DATASET ENTRIES>
------------------------------

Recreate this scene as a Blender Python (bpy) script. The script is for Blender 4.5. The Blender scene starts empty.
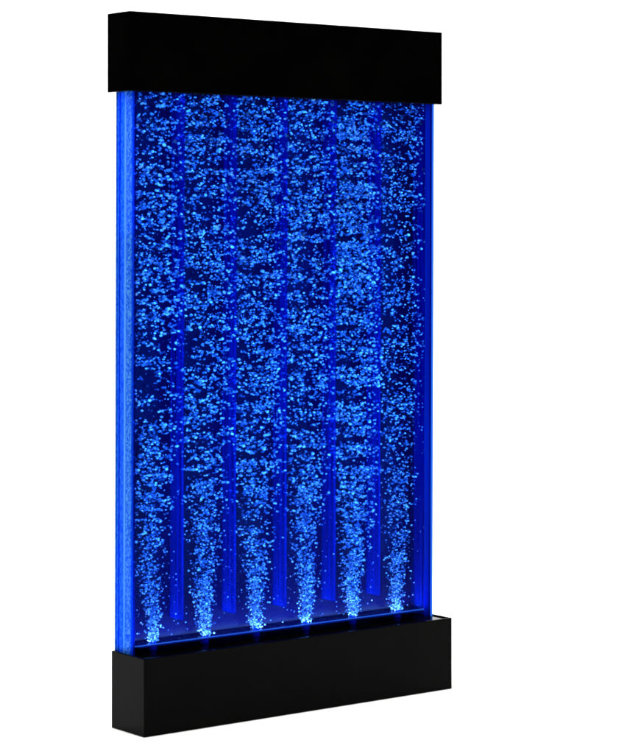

------------------------------

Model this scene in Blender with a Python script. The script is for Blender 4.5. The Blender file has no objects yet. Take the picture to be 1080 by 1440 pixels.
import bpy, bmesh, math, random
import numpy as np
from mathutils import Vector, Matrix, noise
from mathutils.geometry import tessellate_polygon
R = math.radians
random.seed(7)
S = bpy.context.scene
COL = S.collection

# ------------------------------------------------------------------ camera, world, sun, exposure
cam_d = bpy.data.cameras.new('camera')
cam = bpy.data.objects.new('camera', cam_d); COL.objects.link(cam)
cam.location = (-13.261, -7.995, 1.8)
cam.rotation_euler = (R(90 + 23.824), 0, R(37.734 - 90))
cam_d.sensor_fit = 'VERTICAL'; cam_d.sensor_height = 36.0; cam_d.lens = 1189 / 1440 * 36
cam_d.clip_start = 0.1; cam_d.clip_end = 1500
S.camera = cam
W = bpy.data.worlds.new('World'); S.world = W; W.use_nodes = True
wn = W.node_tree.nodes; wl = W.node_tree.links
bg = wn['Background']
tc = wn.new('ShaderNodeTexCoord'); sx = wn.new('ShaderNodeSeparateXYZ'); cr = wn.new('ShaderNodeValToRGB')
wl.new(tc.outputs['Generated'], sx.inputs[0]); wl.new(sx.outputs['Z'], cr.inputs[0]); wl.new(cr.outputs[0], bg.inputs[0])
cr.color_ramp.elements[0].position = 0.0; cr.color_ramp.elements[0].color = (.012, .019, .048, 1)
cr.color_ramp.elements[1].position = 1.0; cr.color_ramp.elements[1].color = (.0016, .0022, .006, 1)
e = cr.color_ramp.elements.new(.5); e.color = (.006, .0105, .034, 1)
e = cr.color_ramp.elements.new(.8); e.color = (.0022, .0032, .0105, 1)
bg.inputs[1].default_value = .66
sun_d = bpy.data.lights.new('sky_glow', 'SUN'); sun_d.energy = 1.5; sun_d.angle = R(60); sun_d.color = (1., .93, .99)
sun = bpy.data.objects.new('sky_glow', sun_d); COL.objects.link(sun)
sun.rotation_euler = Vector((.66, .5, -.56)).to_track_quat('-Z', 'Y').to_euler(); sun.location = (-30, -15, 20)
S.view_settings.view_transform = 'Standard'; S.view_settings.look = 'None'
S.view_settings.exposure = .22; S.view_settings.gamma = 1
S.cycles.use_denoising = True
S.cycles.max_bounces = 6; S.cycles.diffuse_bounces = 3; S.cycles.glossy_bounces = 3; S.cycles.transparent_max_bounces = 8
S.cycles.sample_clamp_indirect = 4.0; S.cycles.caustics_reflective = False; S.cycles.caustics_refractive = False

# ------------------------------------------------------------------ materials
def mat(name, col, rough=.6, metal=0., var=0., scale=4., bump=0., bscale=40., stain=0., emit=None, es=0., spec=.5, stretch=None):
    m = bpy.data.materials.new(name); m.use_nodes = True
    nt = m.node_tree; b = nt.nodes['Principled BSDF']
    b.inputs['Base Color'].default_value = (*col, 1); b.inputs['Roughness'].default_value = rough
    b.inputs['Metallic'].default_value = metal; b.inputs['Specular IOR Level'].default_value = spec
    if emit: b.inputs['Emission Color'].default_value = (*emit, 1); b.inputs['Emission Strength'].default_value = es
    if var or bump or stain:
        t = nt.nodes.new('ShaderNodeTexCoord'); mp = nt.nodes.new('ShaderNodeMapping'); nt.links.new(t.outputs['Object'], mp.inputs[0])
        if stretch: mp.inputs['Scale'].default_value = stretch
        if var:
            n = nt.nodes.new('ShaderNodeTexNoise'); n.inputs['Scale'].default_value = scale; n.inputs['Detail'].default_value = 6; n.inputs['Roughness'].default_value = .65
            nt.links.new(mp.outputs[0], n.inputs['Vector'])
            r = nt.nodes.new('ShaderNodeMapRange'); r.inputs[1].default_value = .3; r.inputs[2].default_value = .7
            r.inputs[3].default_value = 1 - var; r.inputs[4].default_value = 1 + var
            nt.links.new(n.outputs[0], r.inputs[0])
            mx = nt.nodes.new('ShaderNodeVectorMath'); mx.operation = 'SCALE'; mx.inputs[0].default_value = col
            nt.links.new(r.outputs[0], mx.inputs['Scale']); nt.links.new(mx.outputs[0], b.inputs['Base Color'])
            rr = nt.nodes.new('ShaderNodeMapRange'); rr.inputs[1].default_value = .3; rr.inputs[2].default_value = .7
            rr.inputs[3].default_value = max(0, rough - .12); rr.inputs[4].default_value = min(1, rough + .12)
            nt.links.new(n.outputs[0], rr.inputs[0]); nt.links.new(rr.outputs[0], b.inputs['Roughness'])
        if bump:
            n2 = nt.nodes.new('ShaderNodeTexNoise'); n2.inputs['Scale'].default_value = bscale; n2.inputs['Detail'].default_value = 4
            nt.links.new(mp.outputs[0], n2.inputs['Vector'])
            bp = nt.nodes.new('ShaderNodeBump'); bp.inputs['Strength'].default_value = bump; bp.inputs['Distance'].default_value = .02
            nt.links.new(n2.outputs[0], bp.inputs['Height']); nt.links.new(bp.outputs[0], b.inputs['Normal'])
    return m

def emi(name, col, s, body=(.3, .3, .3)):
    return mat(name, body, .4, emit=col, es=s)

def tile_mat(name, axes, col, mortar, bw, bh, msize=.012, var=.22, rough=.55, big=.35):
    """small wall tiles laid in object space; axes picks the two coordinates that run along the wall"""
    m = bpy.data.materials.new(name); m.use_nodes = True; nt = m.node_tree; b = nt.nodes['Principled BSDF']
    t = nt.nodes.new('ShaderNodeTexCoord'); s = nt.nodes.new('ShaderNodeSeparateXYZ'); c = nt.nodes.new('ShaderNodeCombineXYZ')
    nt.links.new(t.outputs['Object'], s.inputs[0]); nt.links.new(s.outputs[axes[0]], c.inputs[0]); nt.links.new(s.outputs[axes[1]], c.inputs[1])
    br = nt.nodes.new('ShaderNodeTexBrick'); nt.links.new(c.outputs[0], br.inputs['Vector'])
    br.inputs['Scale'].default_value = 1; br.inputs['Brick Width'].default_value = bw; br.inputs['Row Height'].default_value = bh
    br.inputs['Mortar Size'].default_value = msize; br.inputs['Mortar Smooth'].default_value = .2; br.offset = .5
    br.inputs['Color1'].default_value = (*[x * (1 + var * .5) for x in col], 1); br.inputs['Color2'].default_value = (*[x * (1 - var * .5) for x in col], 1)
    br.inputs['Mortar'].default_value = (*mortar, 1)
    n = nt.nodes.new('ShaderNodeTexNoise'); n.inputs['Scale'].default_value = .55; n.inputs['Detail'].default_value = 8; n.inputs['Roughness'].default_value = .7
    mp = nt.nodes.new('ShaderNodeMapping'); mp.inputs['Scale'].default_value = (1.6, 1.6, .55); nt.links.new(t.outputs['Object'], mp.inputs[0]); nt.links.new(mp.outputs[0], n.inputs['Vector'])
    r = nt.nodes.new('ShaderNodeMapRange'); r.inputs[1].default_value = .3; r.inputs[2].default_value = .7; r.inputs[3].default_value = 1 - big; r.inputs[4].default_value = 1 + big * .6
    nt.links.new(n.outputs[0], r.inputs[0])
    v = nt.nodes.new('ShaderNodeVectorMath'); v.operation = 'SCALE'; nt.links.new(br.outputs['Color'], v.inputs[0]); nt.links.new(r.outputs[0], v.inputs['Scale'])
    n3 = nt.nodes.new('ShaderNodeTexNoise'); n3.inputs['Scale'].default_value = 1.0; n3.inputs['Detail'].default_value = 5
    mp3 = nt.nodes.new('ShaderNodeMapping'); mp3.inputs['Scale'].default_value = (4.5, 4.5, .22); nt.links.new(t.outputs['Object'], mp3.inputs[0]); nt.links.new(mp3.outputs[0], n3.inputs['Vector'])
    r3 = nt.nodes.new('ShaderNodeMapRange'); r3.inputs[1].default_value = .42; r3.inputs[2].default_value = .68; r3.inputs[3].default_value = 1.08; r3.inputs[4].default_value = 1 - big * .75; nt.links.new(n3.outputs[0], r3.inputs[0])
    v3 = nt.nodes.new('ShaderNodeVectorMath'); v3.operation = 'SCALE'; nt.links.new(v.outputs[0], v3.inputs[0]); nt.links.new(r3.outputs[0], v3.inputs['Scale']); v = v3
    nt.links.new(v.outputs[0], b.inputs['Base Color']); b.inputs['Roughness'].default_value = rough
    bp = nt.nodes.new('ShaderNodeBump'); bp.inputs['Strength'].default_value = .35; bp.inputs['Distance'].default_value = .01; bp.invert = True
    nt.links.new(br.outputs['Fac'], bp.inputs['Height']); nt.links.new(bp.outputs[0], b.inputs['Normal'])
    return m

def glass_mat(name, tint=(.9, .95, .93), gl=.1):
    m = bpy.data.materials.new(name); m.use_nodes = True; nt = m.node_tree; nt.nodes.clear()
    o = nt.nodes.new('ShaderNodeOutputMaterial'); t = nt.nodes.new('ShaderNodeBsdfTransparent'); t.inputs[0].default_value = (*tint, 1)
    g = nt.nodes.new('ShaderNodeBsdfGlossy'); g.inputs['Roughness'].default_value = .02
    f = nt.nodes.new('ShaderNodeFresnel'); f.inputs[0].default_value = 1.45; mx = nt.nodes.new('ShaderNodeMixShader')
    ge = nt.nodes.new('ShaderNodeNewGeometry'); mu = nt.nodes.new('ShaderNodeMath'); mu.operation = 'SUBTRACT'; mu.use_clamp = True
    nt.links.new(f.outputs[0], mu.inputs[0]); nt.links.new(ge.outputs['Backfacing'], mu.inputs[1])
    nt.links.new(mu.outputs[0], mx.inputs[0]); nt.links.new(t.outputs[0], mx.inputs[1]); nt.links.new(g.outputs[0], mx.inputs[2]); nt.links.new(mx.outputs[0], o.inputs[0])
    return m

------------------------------

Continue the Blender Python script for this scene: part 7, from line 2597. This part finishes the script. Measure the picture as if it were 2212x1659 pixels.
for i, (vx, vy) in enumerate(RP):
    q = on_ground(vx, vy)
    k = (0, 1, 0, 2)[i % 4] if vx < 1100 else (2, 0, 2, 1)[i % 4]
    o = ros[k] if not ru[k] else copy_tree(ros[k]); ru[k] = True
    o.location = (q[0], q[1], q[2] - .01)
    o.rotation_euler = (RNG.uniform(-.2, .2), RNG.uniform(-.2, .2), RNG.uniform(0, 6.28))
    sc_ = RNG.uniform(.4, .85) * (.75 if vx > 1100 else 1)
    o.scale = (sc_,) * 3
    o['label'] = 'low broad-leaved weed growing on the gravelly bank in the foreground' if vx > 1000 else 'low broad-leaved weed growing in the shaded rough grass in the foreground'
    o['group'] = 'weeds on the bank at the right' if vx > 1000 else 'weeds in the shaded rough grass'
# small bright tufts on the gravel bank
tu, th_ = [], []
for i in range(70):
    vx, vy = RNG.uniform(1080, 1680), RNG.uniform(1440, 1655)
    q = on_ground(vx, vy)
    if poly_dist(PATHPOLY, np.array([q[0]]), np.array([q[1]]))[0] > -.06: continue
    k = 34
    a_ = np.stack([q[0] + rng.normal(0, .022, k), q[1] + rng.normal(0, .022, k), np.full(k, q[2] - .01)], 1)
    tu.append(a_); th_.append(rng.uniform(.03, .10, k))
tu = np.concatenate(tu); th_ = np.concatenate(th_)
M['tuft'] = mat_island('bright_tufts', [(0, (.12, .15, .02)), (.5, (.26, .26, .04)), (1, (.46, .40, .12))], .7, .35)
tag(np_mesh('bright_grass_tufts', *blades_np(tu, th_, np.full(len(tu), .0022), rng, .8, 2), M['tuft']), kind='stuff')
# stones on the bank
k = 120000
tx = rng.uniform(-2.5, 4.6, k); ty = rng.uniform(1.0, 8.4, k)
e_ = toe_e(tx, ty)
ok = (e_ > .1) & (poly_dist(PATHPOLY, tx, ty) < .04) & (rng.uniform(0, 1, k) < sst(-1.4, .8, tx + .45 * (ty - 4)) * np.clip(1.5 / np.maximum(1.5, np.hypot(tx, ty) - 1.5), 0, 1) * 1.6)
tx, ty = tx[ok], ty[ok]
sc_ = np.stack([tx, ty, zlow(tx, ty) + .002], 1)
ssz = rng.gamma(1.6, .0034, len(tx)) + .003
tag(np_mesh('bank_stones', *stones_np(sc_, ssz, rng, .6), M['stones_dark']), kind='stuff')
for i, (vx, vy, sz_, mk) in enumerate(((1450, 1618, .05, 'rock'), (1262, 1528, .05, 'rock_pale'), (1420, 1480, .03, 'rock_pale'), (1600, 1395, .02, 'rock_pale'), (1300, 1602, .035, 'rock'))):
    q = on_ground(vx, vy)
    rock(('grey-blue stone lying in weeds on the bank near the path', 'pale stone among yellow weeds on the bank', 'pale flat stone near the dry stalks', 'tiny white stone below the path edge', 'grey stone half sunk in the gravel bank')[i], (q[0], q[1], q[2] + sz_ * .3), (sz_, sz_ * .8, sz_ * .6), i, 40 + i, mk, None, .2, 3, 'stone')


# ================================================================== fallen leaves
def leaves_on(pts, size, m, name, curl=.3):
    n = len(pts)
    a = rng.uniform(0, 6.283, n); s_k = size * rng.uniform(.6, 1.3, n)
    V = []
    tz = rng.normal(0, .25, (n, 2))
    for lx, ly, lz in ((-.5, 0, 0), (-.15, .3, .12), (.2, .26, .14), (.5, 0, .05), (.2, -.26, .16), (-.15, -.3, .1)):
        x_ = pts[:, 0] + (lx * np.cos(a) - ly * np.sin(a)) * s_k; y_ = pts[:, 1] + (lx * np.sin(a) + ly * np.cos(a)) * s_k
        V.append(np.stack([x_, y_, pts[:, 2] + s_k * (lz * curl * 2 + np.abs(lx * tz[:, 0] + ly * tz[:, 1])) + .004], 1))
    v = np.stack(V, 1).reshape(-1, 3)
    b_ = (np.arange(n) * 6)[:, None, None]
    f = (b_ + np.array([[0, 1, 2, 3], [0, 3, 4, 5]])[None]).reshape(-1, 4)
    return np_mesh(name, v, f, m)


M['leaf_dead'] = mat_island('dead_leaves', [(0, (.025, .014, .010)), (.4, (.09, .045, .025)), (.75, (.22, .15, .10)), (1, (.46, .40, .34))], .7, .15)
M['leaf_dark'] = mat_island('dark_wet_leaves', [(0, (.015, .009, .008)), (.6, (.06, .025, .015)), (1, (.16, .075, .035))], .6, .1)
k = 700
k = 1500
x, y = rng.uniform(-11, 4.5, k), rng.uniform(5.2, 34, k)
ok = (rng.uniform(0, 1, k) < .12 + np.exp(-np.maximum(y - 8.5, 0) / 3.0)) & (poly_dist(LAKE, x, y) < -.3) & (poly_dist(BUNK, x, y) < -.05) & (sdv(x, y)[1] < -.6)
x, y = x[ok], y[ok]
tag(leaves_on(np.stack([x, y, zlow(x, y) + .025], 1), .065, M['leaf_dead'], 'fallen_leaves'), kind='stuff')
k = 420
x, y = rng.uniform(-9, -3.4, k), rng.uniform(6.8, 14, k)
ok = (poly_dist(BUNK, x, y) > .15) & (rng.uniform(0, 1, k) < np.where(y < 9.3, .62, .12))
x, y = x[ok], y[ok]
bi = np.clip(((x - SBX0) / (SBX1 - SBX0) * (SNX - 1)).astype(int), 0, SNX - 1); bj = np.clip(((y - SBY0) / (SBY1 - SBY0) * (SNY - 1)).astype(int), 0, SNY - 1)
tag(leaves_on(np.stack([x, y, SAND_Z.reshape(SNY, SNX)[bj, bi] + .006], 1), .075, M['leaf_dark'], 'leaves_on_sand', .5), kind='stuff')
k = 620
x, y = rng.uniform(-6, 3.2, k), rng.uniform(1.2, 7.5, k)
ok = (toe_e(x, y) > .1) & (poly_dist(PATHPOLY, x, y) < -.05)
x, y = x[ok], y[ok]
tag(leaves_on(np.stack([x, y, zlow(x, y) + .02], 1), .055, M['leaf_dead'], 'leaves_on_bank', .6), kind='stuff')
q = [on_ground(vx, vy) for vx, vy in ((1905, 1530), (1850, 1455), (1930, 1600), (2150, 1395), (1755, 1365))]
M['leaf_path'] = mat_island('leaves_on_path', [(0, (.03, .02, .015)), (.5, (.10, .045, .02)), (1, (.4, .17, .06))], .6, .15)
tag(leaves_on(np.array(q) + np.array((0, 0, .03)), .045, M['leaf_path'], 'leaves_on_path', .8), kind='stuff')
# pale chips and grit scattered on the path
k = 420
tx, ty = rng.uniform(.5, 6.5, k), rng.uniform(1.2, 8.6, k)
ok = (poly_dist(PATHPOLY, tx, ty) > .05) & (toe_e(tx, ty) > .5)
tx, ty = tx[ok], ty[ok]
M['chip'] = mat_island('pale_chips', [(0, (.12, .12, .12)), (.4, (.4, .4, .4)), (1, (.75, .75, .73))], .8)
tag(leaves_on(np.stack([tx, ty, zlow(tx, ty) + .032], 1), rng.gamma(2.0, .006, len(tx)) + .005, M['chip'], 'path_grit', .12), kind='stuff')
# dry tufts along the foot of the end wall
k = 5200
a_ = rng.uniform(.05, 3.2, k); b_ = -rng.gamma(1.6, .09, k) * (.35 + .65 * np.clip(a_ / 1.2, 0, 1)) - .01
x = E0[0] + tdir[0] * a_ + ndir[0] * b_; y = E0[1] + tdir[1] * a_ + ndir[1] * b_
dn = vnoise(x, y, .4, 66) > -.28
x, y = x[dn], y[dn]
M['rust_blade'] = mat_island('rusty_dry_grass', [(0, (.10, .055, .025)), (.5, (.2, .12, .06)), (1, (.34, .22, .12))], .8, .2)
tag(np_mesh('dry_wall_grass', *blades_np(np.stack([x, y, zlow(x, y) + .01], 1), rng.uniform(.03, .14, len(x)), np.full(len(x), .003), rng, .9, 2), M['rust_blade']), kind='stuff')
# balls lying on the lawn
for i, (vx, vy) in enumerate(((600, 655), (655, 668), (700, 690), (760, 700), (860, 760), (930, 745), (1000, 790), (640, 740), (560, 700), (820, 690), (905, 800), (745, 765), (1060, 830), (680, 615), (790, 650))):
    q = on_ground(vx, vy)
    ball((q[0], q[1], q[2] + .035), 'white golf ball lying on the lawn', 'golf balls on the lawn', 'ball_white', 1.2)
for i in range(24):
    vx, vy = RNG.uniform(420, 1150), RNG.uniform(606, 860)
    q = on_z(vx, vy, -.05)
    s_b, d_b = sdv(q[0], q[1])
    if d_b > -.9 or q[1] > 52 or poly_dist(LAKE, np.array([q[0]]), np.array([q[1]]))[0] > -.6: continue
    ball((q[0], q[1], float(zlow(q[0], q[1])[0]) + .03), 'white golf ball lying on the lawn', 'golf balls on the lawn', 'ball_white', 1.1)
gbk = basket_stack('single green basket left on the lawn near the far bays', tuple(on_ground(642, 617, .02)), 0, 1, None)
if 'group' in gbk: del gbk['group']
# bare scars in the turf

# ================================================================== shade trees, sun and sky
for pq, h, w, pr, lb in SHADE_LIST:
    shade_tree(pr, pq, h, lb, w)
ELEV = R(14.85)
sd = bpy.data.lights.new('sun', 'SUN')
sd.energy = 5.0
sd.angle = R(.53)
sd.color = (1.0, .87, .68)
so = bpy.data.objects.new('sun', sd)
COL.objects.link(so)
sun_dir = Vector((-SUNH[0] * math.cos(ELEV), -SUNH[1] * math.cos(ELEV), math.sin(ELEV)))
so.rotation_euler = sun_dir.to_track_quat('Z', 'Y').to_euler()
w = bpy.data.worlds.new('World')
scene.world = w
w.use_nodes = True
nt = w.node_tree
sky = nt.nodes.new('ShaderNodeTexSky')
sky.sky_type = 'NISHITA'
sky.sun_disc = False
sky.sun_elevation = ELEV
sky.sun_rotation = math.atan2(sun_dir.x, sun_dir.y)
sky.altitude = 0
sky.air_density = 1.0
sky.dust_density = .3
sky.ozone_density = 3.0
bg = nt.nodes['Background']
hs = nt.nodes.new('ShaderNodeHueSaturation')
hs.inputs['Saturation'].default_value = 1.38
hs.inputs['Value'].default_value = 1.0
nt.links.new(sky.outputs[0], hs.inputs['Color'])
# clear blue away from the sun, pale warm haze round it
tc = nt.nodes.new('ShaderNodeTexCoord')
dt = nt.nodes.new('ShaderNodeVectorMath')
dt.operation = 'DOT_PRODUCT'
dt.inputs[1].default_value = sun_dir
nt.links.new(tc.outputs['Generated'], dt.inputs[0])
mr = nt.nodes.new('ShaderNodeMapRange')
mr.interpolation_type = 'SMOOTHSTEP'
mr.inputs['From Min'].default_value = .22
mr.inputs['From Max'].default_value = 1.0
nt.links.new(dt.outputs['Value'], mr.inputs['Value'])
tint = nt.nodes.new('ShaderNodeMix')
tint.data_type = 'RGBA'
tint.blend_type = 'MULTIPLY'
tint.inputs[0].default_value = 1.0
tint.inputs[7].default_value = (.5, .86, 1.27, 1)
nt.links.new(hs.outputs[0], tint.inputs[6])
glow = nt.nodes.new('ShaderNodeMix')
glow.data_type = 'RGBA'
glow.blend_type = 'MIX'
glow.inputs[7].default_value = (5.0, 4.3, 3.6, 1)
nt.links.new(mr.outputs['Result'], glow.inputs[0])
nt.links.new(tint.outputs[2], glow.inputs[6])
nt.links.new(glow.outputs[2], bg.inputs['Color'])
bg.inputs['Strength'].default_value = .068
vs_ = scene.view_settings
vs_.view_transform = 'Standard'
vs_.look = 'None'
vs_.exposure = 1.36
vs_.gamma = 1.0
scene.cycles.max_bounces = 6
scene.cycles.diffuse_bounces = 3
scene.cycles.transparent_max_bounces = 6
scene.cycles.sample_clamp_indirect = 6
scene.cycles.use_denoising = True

------------------------------

INSTRUCTIONS FOR THE TASK> Starting with the line that contains "Model this scene", repeat each line exactly, and stop once the line that contains "COL = S.collection" has been repeated.

OUTPUT OF THE TASK>
Model this scene in Blender with a Python script. The script is for Blender 4.5. The Blender file has no objects yet. Take the picture to be 1080 by 1440 pixels.
import bpy, bmesh, math, random
import numpy as np
from mathutils import Vector, Matrix, noise
from mathutils.geometry import tessellate_polygon
R = math.radians
random.seed(7)
S = bpy.context.scene
COL = S.collection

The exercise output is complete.